I step out the door into about 8 inches of fresh snow. My foot makes a crunching sound as the white crystals cave in under it’s weight. I look out into a forest of boughs weighing heavy under the cold cloak. Birds flutter from branch to branch.
I inhale the cold air into my nostrils, clean and crisp as can be. The clouds are a lighter grey than when they bring rain, but through the blizzard I can only see about 50 feet in front.
I start up the trail along the creek, one I’ve walked hundreds of times, yet it looks completely different. The trail itself is no longer visible, I must go by memory. The snow a blank page, my tracks the only story told so far on the white book.
Growing up in eastern Canada I would travel through the forest on my cross country skis, thinking of the First Nations who travelled the same paths not that long ago.
For half the year, people had no business in the forest without the help of skis or snowshoes. Anyone who has tried walking through snow waist deep or higher knows it is exhausting and futile. Everything under the cold blanket was unreachable until spring and the people relied on their success hunting to survive. Even the water was locked under the ice so fishing became a challenge and drinking water had to be found only in fast moving creeks.
But the snow also had its advantage. Tracking went from being the work of expert hunters to child’s play. Every creature could not help but leave its mark. Every movement written clearly for all to see, on the white book.
Further along the creek I see some tracks emerge from the forest. I crouch down to get a better look. A deep, wide track in two halves reveals the elk has come by. The tracks follow the creek valley, the route of easiest passage. Not far along I can see some green where the elk has dug into the snow to forage on some ferns, before going on it’s way. This large, beautiful animal always leaves me in awe. Many times I have followed elk tracks simply because they show the easiest path along the valley.
The creek winds through forest dense and dark to come join it’s source, a small lake. The lake its mostly frozen over after two weeks of below zero temperatures. A few ducks are crowded into the last liquid sections where they can still eat. When the ice covers those sections, the ducks will have to go down river to the ocean, where food is still accessible.
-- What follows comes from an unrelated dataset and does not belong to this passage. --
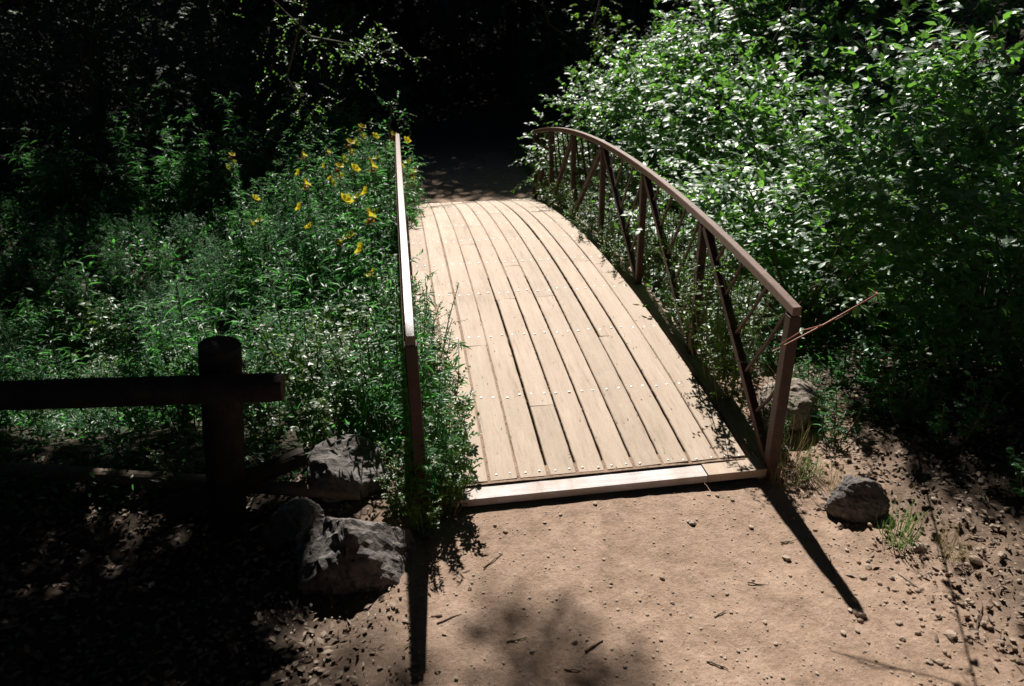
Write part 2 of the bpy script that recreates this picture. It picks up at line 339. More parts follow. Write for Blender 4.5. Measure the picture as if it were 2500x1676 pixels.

The forest is more quiet than usual today. Birds are roosting, saving their precious warmth and energy for a better day. There’s no point in leaving home for most creatures today, as food is scarce and the cold makes it too expensive to travel. So nature waits until the sun comes out again, and the temperature rises to melt the work that has been done by winter.
As the trail takes me closer to home, I walk a path very near my house that is a park frequented by many, right in town. A lone set of tracks appears next to mine. Tracks I’m not expecting to see so close to home, in the middle of our little town.
The tracks are those of a cat. But not any cat; the king of the forest. A cougar has passed here since the night’s snowfall. Following the tracks I leave the cover of the park and follow them over an open field to a nearby building. The tracks go under the stairs of the building, as if the cat was hiding from sight. They come out the other side and dash once again across the field, disappearing into a thicket where I cannot easily follow.
I wonder if it is only today that the cougar has come through here, a stone’s throw from where I live. Maybe it passes there everyday, like me. Maybe the story is not new. But today, unlike other days, I can read it. Because it is written, in the white book.